Select, from the data, each line where "this" occurs.

Scene modeling code data:
□ □ □ □
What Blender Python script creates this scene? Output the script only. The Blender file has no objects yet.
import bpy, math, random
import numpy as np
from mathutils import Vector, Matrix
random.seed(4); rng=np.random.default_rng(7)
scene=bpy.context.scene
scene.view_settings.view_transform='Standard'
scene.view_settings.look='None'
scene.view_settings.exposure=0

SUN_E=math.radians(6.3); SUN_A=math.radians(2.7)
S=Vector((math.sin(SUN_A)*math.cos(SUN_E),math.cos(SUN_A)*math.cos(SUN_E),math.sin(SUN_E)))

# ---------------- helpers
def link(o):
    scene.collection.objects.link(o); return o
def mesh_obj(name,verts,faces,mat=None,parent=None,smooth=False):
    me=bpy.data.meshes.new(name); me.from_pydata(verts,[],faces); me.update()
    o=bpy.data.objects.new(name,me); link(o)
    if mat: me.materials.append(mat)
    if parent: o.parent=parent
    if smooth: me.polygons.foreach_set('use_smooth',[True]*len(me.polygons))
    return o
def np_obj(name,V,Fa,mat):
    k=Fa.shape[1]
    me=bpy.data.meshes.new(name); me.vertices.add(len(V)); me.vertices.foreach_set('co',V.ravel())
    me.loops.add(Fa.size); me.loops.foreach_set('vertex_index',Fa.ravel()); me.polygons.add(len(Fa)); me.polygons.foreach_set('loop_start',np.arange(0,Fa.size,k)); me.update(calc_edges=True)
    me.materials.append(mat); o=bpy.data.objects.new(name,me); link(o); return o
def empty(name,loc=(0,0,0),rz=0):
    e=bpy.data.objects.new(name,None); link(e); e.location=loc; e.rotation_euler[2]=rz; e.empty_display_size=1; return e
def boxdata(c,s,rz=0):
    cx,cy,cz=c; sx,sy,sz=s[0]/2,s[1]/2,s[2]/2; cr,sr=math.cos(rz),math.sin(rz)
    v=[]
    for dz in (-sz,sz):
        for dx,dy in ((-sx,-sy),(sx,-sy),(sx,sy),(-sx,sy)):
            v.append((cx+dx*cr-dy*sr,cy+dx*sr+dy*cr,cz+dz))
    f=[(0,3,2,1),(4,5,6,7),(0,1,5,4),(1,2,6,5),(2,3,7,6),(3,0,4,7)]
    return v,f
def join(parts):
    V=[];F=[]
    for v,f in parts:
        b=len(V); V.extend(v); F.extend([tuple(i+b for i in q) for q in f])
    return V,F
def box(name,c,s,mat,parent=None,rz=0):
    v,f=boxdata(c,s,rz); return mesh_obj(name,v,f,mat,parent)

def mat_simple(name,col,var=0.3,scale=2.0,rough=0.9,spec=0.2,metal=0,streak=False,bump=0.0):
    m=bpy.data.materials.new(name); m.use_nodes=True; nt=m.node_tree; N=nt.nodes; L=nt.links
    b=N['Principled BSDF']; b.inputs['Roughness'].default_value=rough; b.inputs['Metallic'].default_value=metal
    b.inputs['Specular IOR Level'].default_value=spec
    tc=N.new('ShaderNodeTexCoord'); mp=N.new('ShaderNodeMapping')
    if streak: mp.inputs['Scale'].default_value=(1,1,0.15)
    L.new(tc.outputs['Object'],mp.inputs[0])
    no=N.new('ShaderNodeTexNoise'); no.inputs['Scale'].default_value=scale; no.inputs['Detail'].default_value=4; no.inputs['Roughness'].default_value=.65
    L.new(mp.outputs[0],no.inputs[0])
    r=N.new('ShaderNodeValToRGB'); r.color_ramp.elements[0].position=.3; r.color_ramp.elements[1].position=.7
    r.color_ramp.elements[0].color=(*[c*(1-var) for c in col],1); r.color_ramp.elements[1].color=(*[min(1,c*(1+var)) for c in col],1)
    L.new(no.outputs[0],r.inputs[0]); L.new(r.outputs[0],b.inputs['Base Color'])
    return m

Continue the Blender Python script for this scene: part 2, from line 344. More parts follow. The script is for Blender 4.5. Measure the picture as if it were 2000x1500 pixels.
□ □ □ □
TASK ANSWER:
What Blender Python script creates this scene? Output the script only. The Blender file has no objects yet.
Continue the Blender Python script for this scene: part 2, from line 344. More parts follow. The script is for Blender 4.5. Measure the picture as if it were 2000x1500 pixels.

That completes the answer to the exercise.